En el Evangelio (Jn 2, 13-25) escuchamos el conocido pasaje de la expulsión de los mercaderes del Templo de Jerusalén. Para tener la justa perspectiva de lo que hizo nuestro Señor Jesucristo, hemos de tener en cuenta la razón por la que los mercaderes se encontraban en el atrio de los gentiles. 

En primer lugar, el Templo de Jerusalén se había convertido en un lugar de peregrinación y muchos acudían a él con la intención de ofrecer algún sacrificio a Yahveh. Un gran número de peregrinos prefería comprar en Jerusalén el animal para el sacrificio en vez de traerlo de su lugar de origen. El Templo de Jerusalén tenía una moneda propia con el objeto de evitar que entrase algún tipo de moneda con imagen idólatra o blasfema. Por ello, para hacer las ofrendas de dinero, era necesario cambiar las divisas extranjeras por la moneda del Templo. Estas dos razones movieron a los Sumos Sacerdotes del Templo a permitir la presencia de cambistas de dinero y de vendedores de animales para el sacrificio.

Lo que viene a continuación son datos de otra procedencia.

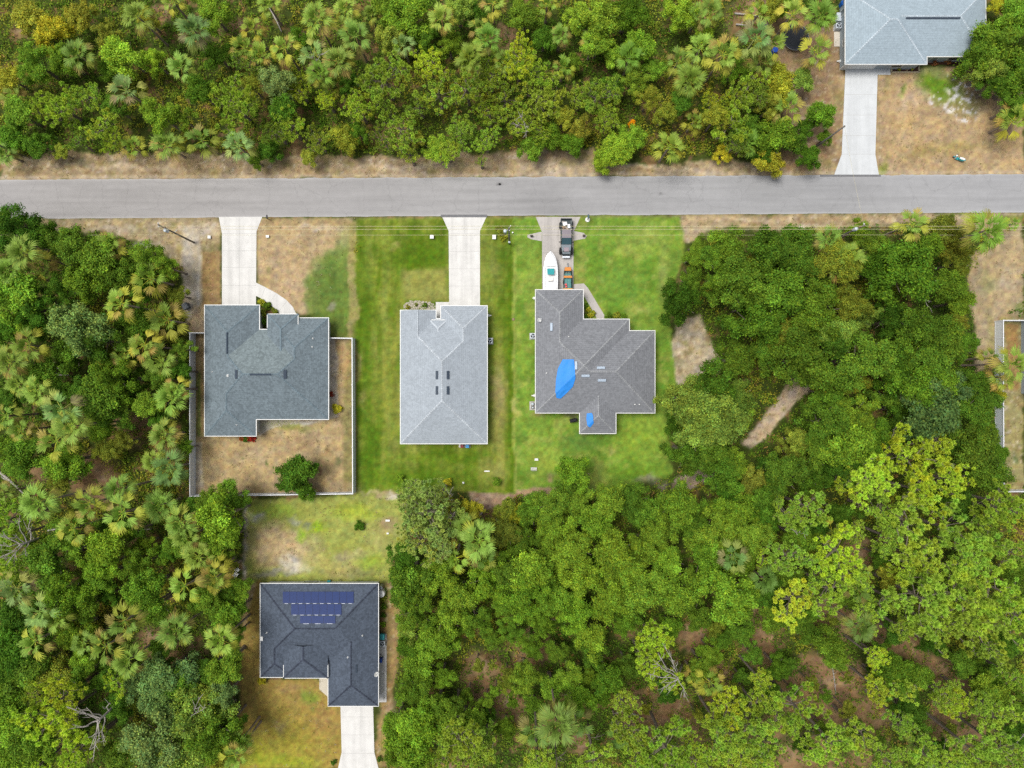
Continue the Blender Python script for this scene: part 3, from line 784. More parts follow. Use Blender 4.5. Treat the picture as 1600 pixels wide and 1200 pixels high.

De buenas a primeras, no pareciera que estuvieran haciendo algo malo. Sin embargo, sí lo hacían. Esa actividad necesaria, por la dinámica de los creyentes y del Templo, no debía ser realizada dentro del Templo. Podía y debía ser hecha fuera. El “aparente beneficio” de tener dentro del Templo vendedores y cambistas iba en contra de la razón de ser esencial del Templo: un lugar santo, es decir, un lugar dedicado para Yahveh donde pudiera cada fiel encontrarse con Dios Nuestro señor. Entonces, el “aparente beneficio” se convierte en una desobediencia a la Voluntad de Dios. Y he ahí la razón por la cual nuestro Señor Jesucristo actuó de manera radical.

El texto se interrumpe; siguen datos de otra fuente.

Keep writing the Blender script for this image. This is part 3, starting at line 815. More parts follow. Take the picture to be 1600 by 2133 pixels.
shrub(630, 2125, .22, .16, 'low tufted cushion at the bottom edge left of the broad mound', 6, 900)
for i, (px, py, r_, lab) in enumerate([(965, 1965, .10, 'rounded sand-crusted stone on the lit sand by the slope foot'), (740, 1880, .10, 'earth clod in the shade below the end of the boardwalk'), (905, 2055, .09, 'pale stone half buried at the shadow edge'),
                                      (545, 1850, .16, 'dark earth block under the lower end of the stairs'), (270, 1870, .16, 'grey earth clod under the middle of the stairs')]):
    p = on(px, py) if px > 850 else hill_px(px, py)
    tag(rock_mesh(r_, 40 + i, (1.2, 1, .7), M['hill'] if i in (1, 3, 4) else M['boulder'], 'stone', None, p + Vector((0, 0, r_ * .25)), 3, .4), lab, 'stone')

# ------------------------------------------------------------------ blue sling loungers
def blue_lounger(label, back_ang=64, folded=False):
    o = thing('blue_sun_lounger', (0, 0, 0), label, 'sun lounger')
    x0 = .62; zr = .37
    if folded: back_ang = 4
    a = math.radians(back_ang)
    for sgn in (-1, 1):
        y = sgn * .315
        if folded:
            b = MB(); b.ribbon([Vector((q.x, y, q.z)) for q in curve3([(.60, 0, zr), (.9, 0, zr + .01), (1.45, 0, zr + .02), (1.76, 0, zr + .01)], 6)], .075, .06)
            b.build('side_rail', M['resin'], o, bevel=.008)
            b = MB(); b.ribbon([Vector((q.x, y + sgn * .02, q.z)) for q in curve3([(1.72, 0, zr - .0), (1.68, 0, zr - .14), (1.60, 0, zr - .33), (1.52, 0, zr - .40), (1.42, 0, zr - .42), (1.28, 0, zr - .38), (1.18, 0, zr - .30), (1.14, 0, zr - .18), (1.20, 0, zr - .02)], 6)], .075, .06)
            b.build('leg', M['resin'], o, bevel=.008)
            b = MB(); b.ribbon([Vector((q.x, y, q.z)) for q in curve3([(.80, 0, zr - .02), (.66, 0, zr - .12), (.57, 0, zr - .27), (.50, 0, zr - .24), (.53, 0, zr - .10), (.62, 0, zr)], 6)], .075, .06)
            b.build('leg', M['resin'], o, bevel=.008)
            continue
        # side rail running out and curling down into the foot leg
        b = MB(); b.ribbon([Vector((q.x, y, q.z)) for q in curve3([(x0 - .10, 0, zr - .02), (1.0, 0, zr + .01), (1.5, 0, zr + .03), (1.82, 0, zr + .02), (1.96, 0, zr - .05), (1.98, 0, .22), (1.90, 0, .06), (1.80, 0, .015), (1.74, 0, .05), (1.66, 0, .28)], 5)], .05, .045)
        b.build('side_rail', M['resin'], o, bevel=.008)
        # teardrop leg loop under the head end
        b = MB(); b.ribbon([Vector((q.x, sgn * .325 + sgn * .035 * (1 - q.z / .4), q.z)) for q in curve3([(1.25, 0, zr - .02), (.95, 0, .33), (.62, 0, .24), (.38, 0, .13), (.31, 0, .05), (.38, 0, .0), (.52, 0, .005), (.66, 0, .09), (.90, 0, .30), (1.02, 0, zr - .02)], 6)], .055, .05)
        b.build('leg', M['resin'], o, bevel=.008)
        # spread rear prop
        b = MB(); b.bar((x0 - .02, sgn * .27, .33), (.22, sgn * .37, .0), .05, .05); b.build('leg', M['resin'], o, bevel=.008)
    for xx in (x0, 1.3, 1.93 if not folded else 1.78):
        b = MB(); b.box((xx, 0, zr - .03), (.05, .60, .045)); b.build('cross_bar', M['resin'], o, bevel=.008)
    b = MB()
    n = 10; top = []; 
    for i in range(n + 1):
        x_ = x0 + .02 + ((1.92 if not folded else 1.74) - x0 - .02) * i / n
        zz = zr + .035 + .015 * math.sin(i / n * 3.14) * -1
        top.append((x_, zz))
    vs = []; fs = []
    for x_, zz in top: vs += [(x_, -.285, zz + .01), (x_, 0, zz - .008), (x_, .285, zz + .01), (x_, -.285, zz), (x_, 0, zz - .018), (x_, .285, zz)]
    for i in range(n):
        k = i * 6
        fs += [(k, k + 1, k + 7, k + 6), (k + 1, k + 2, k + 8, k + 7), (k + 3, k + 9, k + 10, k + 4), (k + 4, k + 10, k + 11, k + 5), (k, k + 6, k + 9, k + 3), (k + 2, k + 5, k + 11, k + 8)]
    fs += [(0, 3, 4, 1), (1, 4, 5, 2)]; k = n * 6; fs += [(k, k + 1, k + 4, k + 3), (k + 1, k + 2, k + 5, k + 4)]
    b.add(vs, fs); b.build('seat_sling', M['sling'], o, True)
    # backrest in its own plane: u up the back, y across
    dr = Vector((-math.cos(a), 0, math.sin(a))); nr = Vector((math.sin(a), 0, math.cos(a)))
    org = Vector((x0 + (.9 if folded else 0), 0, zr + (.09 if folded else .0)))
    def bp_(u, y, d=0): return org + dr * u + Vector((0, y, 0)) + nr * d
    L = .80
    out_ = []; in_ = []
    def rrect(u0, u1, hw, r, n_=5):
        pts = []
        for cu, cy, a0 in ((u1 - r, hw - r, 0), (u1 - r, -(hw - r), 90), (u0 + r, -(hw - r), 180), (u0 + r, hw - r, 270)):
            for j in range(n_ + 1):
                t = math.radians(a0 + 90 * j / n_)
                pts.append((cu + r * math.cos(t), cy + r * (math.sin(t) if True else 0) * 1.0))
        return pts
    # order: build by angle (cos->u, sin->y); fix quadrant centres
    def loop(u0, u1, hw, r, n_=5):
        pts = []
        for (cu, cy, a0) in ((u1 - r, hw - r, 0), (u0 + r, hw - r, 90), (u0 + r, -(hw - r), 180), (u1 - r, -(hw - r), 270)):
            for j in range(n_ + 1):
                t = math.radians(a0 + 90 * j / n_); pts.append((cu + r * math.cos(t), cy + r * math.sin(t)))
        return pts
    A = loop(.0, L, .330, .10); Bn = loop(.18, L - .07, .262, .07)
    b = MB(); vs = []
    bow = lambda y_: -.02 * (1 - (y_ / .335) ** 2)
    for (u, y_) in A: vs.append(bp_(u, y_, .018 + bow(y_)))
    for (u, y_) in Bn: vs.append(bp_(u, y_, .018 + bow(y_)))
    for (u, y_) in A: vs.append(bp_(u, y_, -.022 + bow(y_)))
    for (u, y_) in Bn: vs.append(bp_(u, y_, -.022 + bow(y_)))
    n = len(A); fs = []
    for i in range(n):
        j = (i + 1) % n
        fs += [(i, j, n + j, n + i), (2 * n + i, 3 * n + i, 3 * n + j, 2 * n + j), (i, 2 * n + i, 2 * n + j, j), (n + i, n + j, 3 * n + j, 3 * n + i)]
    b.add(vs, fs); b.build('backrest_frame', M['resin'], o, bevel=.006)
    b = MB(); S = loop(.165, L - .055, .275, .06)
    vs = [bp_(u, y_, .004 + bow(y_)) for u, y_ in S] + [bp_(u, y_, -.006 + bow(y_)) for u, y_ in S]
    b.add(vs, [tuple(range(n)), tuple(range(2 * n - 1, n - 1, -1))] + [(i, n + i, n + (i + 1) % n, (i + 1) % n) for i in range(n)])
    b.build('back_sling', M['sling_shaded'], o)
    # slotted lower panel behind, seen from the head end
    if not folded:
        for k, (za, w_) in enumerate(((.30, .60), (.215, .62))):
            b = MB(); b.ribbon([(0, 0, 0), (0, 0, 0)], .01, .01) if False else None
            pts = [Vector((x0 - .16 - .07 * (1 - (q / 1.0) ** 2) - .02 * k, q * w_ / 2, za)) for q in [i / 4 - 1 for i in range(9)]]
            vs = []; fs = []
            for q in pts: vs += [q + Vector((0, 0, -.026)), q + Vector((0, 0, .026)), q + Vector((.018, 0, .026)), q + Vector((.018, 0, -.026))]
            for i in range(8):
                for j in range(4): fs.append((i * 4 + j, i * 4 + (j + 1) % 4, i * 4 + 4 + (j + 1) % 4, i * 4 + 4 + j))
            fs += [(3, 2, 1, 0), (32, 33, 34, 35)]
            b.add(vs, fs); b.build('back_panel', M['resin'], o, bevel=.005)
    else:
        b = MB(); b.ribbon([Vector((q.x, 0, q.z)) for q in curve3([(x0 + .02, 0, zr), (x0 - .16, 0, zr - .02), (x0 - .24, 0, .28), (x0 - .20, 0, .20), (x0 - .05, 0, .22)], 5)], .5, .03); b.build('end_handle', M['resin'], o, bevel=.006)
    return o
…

Cada acción buena, como cumplir los mandamientos, debe ir acompañada necesariamente de una buena intención, es decir, con la voluntad de hacer lo que es correcto a los ojos de Dios. Y como escuchamos en el Evangelio, Jesús sabe lo que hay en el hombre. Nuestro Señor Jesucristo sabe todas nuestras intenciones y no podemos engañarle.

Este tiempo de Cuaresma es una oportunidad especialísima para hacer un examen de conciencia sobre nuestras acciones y las intenciones con las que las hacemos. No desperdiciemos esta oportunidad.

Que la bendición del Señor nos acompañe hoy y siempre.